Bytelines
Market Share for the PC
Sol Libes
Byte Magazine
April 1983
International Data Corp., a market-research firm, estimates that, in its first full year of selling the Personal Computer, IBM sold almost 200,000 systems and that this year sales should rise to 350,000 systems. Thus the firm estimates that the IBM Personal Computer has already gained 17.3% of the market, behind Apple's 26.6% and Tandy's 23.3%.
International Data Corp. also predicts that next year IBM will be the leader in the personal computer market, a market that keeps doubling each year. It has been estimated that 10% of the IBM Personal Computer systems sold have gone to IBM employees, who get discounts and payment plans for the system. The discount policy encourages IBM employees to write software for the system, often for extra pay.
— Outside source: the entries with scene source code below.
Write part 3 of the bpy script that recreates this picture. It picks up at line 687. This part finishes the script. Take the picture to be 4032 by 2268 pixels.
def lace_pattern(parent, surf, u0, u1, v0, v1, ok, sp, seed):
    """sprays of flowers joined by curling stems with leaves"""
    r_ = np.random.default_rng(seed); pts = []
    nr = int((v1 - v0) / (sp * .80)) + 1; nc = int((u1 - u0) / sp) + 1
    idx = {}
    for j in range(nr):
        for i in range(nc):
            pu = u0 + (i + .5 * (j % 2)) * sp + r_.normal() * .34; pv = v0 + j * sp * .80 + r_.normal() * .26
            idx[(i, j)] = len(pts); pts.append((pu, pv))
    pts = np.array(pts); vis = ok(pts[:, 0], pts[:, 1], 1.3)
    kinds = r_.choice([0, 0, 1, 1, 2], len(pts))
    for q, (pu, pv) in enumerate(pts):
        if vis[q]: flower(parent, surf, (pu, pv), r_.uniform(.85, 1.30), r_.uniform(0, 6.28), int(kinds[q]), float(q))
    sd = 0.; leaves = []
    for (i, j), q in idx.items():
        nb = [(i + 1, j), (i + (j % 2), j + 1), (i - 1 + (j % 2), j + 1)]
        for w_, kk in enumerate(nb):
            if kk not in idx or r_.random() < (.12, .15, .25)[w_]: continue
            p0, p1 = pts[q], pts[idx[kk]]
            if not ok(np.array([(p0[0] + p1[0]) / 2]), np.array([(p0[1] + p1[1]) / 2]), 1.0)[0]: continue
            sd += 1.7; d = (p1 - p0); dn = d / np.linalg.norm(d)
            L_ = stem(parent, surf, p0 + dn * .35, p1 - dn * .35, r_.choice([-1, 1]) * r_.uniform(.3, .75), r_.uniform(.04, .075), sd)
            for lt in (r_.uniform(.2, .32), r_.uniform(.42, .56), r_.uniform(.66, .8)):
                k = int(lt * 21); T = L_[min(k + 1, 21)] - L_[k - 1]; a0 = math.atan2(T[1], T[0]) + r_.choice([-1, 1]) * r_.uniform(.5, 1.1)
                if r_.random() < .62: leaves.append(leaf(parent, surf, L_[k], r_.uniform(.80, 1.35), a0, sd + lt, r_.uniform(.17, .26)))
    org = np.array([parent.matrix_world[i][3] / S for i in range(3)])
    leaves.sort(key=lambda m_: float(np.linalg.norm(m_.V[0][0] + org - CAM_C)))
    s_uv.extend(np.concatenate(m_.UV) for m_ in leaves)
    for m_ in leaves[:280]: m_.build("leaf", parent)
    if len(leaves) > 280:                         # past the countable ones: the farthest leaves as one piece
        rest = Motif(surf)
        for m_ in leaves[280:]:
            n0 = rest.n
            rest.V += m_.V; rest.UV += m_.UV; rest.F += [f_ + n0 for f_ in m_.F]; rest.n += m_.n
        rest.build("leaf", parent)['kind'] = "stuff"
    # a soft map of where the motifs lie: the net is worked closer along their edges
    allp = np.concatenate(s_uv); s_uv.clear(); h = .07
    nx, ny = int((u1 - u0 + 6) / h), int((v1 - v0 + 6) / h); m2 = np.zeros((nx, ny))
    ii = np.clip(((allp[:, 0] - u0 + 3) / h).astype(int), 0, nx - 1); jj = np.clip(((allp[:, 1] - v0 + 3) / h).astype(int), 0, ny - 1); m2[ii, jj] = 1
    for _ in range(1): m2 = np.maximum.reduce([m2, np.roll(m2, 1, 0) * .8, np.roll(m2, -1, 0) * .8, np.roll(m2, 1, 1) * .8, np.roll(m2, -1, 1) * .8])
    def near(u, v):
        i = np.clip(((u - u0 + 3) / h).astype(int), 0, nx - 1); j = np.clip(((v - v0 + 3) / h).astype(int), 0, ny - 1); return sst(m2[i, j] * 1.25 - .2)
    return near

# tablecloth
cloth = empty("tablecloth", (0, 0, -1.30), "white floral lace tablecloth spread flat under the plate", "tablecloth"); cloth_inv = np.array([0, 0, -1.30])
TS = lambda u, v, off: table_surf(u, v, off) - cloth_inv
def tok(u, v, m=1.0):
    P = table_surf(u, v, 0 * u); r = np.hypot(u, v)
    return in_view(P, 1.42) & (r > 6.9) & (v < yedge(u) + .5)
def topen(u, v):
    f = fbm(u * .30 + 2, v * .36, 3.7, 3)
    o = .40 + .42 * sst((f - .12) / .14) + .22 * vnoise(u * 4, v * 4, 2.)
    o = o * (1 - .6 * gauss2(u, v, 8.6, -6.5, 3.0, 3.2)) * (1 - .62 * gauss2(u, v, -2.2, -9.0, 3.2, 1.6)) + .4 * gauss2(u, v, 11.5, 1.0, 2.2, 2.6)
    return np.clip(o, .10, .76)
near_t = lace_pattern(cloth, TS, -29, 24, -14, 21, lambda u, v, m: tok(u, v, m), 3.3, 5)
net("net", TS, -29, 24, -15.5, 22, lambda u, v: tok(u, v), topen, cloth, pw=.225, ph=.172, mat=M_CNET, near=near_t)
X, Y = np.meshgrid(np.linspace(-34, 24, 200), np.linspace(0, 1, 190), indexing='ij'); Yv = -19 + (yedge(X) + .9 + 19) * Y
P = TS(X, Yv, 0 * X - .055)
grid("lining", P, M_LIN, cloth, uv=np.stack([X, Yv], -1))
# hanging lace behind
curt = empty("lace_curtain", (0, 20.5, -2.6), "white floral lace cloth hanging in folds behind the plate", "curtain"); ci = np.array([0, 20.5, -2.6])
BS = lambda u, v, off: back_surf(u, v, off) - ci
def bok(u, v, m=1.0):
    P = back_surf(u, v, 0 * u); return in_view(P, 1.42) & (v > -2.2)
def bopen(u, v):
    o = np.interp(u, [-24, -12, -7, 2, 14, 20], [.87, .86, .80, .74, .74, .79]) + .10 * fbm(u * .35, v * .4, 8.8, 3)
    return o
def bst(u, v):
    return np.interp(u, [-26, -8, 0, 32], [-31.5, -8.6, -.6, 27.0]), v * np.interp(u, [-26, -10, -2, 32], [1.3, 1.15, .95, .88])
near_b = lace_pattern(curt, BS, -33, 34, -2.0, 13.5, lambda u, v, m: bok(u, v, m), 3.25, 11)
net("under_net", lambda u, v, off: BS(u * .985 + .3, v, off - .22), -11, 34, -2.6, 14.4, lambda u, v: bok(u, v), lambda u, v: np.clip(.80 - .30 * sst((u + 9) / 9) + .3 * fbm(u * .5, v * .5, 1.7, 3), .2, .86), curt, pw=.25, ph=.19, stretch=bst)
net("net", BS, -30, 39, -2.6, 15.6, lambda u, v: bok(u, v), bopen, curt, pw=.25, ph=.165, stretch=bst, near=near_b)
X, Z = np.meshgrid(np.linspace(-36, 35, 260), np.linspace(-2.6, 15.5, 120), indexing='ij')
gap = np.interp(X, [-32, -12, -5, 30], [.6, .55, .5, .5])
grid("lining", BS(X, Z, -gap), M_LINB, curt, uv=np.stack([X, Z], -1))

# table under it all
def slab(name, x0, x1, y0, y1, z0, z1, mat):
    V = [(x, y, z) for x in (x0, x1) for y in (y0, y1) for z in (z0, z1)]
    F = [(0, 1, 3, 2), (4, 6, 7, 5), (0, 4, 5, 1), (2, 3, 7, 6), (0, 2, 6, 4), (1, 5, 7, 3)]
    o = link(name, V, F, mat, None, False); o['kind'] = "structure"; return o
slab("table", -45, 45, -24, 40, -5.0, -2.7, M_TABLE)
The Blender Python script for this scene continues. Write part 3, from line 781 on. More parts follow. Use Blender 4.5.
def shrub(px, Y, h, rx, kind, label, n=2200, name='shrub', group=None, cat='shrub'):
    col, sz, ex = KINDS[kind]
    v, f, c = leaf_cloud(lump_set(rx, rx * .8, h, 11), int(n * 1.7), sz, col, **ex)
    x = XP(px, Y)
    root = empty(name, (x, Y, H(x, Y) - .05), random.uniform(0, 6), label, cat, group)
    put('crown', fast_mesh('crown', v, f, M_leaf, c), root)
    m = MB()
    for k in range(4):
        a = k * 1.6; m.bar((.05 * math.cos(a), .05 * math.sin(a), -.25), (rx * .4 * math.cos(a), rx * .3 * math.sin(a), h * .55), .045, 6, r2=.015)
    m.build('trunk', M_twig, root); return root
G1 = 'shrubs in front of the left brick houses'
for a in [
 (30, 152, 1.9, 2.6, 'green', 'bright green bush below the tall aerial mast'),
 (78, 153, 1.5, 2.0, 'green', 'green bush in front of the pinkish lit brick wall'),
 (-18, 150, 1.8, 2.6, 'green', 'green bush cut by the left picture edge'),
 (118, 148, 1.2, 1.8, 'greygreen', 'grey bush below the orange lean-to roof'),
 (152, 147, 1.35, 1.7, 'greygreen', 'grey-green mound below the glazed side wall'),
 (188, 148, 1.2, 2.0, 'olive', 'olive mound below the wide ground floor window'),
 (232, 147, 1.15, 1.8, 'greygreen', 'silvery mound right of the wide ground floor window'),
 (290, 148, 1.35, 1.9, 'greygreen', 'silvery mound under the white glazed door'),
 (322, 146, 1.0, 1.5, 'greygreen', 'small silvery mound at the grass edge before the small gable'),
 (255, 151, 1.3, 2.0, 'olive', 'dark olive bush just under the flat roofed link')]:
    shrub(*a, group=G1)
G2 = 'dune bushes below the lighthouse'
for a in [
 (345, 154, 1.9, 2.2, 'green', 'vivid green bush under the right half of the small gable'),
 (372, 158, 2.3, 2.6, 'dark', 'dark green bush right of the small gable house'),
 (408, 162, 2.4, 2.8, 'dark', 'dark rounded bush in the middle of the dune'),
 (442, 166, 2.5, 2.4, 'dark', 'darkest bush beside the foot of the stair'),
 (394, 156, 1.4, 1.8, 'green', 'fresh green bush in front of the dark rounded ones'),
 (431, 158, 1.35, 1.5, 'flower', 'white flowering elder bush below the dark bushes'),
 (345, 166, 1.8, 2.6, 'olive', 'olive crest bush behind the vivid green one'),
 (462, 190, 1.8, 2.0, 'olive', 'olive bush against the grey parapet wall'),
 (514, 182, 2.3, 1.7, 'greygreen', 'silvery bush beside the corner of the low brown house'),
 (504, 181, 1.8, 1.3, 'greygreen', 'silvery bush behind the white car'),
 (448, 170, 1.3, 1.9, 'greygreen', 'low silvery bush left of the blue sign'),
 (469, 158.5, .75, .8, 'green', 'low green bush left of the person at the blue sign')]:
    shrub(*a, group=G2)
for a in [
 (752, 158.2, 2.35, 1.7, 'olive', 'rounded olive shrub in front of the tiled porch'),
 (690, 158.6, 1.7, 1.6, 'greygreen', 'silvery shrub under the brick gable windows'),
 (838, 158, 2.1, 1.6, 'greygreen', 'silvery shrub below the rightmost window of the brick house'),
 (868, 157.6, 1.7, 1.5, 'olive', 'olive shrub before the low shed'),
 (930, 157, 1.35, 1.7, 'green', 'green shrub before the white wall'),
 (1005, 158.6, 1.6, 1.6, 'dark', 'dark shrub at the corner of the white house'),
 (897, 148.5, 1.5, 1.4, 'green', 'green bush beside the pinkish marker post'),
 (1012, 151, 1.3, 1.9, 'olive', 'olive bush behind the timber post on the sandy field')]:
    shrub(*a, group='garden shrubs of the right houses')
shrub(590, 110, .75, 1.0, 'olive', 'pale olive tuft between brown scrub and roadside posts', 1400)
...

IBM already dominates the medium-performance $3000-to-$5000 segment of the personal computer market. Already two dozen IBM-compatible machines have been introduced. The standard memory size for IBM-compatible machines now seems to be 256K bytes. Doubtless IBM's new machine, expected this summer, will have 256K bytes of memory onboard.
Although much lower than IBM in dollar volume, Commodore, TI, and Timex Computer Corp. are the leaders in unit volume. Timex Computer is estimated to have shipped 750,000 units last year, and Commodore and TI about 600,000 computers each. Radio Shack and Atari were not far behind. Thus it appears that close to 3 million personal computers were sold last year. With Timex Computer, Commodore, and TI each expected to sell over 1.5 million computers in 1983, we may see over 6 million computers sold this year.
Total sales for this year are expected to top $3 billion. Both Apple and Tandy have disclosed that they are shooting for $1 billion in sales, a 50% increase over last year. Tandy anticipates that its 1983 sales of home systems will top its sales of business systems for the first time. Apple is expected to introduce an under-$500 computer for the home market.